The Midcontinent went through a sharp drop in drilling activity as natural gas prices declined in 2008-2009. Oklahoma's active rotary rig count plummeted from more than 200 to around 75. Johnston says he was in Argentina at the start of 2009 and when he came back in the middle of the year, “nothing was happening. We had zero wells drilling.” As part of today's Midcontinent renaissance, Apache added 125 positions in its Central region last year alone.

Buying in

Midstates Petroleum entered this play in 2013 by acquiring assets from Tulsa-based Panther Energy LLC for $620 million. The deal brought the company about 36.4 million BOE in proved reserves and roughly 280 gross wells producing 8,000 BOE/d, 67% liquids.

It also acquired 140,000 net acres, with 102,000 acres in Texas and 38,000 in Oklahoma. The acreage is positioned in areas with multiple stacked oil targets and more than 700 currently identified horizontal drilling locations. About 60% of that acreage is held by existing production.

Midstates has been mostly a Cleveland sands driller but also drills other oil-prone formations, typically between 6,000 to 8,000 feet true vertical depth.

“When we acquired Panther Energy to get into the play, we didn't buy the company. We bought the Anadarko assets. What made the Anadarko Basin particularly attractive to us was the stacked pays, and the acreage we acquired gives us the opportunity to drill a number of them on the same acreage,” says Tom Thiele, vice president of Midstates' Midcontinent region in Tulsa.

“Since we took over the operation, we've ramped up drilling in the Cleveland, Marmaton, and Cottage Grove. We're also developing plans for other formations, such as the Tonkawa,” he says.

As part of the asset acquisition, Midstates also picked up additional working interest from Panther Energy's partners, giving the company more operational control and a cleaner entry into the play. “We're planning to drill at least 60 wells in the stacked-pay play in 2014, all horizontal,” Thiele says. “We're currently running five rigs and drilling wells with working interests from 60% to 85%.”

He expects to keep those five rigs running in the play during 2014, and another five in the company's Mississippian play.

Midstates entered the Midcontinent region in 2012 with a $650-million acquisition of producing properties and undeveloped acreage from Eagle Energy Exploration LLC in the Mississippi Lime oil play in Oklahoma. Thiele said Midstates has “had great success in drilling horizontal wells on our Mississippian Lime acreage since we closed on those properties in October 2012 and more than doubled our production out there.”

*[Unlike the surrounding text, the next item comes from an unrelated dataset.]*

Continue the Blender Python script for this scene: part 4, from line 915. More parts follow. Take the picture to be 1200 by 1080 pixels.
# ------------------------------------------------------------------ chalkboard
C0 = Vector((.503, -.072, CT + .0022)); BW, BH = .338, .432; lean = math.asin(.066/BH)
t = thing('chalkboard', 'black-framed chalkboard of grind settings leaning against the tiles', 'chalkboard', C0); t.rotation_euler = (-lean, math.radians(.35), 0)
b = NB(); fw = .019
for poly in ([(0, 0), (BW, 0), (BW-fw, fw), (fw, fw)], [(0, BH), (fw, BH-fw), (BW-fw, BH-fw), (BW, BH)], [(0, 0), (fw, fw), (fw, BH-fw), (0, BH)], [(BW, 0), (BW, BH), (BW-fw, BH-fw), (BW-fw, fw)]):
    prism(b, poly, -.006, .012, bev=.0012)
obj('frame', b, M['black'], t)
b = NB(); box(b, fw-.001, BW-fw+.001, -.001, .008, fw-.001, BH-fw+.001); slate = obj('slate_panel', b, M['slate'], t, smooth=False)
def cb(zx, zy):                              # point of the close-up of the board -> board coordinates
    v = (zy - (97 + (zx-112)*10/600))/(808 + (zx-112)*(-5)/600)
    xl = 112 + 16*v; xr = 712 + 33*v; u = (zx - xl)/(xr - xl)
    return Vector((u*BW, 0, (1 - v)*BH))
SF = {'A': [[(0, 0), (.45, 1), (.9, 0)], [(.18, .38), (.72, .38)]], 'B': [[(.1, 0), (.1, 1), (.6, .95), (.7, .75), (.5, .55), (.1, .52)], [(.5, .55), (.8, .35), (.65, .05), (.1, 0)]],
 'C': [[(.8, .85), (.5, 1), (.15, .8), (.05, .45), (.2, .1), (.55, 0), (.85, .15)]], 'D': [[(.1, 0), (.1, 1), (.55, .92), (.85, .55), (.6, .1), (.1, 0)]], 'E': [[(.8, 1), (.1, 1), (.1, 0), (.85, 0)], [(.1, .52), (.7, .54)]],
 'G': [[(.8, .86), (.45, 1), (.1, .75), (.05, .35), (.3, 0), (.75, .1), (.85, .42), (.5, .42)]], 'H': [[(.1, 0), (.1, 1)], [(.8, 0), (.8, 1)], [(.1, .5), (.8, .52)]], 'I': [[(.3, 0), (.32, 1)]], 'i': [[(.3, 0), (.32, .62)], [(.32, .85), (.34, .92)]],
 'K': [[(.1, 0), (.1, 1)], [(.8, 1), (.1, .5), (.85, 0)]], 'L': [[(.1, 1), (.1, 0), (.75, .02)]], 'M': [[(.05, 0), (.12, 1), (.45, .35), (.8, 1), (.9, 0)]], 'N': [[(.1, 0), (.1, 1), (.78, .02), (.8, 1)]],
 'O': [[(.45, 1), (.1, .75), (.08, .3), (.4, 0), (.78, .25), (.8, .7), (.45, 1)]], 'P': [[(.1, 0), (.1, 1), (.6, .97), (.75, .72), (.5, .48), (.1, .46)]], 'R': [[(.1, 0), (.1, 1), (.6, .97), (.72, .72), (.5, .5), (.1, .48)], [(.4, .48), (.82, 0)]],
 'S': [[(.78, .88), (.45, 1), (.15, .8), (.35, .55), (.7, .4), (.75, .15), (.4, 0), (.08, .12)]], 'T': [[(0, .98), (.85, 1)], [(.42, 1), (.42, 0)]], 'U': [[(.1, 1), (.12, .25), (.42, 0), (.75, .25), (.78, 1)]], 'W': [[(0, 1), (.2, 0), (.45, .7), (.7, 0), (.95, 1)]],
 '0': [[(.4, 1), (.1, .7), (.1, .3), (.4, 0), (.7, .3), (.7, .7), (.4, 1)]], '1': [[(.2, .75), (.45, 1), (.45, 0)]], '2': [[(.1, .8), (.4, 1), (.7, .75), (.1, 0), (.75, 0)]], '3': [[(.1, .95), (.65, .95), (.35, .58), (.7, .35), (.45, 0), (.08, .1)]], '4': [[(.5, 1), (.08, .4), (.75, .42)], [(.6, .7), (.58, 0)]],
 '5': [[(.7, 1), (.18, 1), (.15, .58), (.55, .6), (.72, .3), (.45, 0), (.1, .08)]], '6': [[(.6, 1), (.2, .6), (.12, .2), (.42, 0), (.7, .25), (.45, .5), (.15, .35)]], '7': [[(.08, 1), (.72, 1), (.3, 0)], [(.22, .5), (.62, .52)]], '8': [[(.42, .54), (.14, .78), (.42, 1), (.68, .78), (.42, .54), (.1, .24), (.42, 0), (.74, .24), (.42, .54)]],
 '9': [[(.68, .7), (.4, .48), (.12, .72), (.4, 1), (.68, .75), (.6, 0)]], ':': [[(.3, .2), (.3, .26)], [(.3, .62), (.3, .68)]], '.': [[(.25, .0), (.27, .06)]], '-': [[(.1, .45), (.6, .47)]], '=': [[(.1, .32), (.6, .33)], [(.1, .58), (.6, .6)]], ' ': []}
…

The company is initially drilling each of the tight-pay target formations at four wells per section spacing. Like other operators in the play, it looks for ways to optimize drilling and production efficiency. Thiele says Midstates is focused on reducing drilling and production costs to improve returns.

“Even though you can't predict what each well will do, you have a real good idea of what your average production will be. Your profit margin depends on how well you can keep the operating expenses under control,” Thiele says.

As a general rule, horizontally drilled and fractured wells show steep declines in initial production. That's certainly the case in this play, where a well might settle in at 75 to 150 BOE/d after 18 months and then go into a much gentler decline. A secret of success is to keep the drillbits spinning.

“Our acreage position stretches for miles and covers several counties. The key is to build up that base production with low decline rates to support your development,” Thiele says. “It's all about well count and time.”

Given healthy prices for liquids production, operators seem likely to keep stacking their chips on this play. Multiple drilling objectives present multiple opportunities, and no companies have reported serious problems in developing these prospects. A play with a solid future? Don't bet against it.